WHAT IS EXPECTED:
Extract each line of the data and write it out again exactly.

— Start MATERIAL —

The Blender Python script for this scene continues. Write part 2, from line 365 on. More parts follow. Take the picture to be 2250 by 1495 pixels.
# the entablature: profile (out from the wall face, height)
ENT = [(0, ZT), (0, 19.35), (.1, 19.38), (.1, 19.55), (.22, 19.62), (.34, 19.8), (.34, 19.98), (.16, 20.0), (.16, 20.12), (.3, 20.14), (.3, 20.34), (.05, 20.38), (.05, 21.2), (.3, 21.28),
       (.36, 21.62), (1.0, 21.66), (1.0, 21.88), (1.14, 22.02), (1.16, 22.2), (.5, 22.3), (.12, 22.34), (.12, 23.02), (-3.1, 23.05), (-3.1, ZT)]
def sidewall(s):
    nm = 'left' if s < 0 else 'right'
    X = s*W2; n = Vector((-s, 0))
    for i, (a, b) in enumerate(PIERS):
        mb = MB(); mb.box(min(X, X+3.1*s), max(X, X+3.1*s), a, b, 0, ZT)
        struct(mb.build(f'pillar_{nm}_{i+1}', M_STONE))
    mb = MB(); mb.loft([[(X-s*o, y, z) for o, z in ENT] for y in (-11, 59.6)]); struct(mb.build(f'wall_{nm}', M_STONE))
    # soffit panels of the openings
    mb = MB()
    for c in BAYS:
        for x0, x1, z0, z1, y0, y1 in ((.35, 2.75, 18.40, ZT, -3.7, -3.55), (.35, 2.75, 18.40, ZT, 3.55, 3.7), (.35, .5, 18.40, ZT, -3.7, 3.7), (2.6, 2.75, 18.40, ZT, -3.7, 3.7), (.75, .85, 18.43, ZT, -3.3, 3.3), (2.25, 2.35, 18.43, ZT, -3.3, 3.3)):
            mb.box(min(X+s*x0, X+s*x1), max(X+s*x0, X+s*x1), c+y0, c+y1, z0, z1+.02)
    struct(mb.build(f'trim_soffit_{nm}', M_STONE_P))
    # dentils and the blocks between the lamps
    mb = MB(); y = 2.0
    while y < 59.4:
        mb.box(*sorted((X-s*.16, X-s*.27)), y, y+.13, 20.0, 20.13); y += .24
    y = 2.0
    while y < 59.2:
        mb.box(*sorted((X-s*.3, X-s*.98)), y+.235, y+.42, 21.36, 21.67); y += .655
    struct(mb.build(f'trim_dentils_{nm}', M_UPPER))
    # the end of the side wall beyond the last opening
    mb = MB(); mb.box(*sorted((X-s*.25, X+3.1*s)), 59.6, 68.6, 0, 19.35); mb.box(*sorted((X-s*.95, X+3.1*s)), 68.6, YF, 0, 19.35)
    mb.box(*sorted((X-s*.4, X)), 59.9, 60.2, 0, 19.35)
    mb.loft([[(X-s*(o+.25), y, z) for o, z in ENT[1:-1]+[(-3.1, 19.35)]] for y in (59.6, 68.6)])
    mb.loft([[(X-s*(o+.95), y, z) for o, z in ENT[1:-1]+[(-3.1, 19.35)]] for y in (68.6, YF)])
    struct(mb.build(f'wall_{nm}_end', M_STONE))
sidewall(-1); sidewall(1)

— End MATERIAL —

COMPLETED EXERCISE:
The Blender Python script for this scene continues. Write part 2, from line 365 on. More parts follow. Take the picture to be 2250 by 1495 pixels.
# the entablature: profile (out from the wall face, height)
ENT = [(0, ZT), (0, 19.35), (.1, 19.38), (.1, 19.55), (.22, 19.62), (.34, 19.8), (.34, 19.98), (.16, 20.0), (.16, 20.12), (.3, 20.14), (.3, 20.34), (.05, 20.38), (.05, 21.2), (.3, 21.28),
       (.36, 21.62), (1.0, 21.66), (1.0, 21.88), (1.14, 22.02), (1.16, 22.2), (.5, 22.3), (.12, 22.34), (.12, 23.02), (-3.1, 23.05), (-3.1, ZT)]
def sidewall(s):
    nm = 'left' if s < 0 else 'right'
    X = s*W2; n = Vector((-s, 0))
    for i, (a, b) in enumerate(PIERS):
        mb = MB(); mb.box(min(X, X+3.1*s), max(X, X+3.1*s), a, b, 0, ZT)
        struct(mb.build(f'pillar_{nm}_{i+1}', M_STONE))
    mb = MB(); mb.loft([[(X-s*o, y, z) for o, z in ENT] for y in (-11, 59.6)]); struct(mb.build(f'wall_{nm}', M_STONE))
    # soffit panels of the openings
    mb = MB()
    for c in BAYS:
        for x0, x1, z0, z1, y0, y1 in ((.35, 2.75, 18.40, ZT, -3.7, -3.55), (.35, 2.75, 18.40, ZT, 3.55, 3.7), (.35, .5, 18.40, ZT, -3.7, 3.7), (2.6, 2.75, 18.40, ZT, -3.7, 3.7), (.75, .85, 18.43, ZT, -3.3, 3.3), (2.25, 2.35, 18.43, ZT, -3.3, 3.3)):
            mb.box(min(X+s*x0, X+s*x1), max(X+s*x0, X+s*x1), c+y0, c+y1, z0, z1+.02)
    struct(mb.build(f'trim_soffit_{nm}', M_STONE_P))
    # dentils and the blocks between the lamps
    mb = MB(); y = 2.0
    while y < 59.4:
        mb.box(*sorted((X-s*.16, X-s*.27)), y, y+.13, 20.0, 20.13); y += .24
    y = 2.0
    while y < 59.2:
        mb.box(*sorted((X-s*.3, X-s*.98)), y+.235, y+.42, 21.36, 21.67); y += .655
    struct(mb.build(f'trim_dentils_{nm}', M_UPPER))
    # the end of the side wall beyond the last opening
    mb = MB(); mb.box(*sorted((X-s*.25, X+3.1*s)), 59.6, 68.6, 0, 19.35); mb.box(*sorted((X-s*.95, X+3.1*s)), 68.6, YF, 0, 19.35)
    mb.box(*sorted((X-s*.4, X)), 59.9, 60.2, 0, 19.35)
    mb.loft([[(X-s*(o+.25), y, z) for o, z in ENT[1:-1]+[(-3.1, 19.35)]] for y in (59.6, 68.6)])
    mb.loft([[(X-s*(o+.95), y, z) for o, z in ENT[1:-1]+[(-3.1, 19.35)]] for y in (68.6, YF)])
    struct(mb.build(f'wall_{nm}_end', M_STONE))
sidewall(-1); sidewall(1)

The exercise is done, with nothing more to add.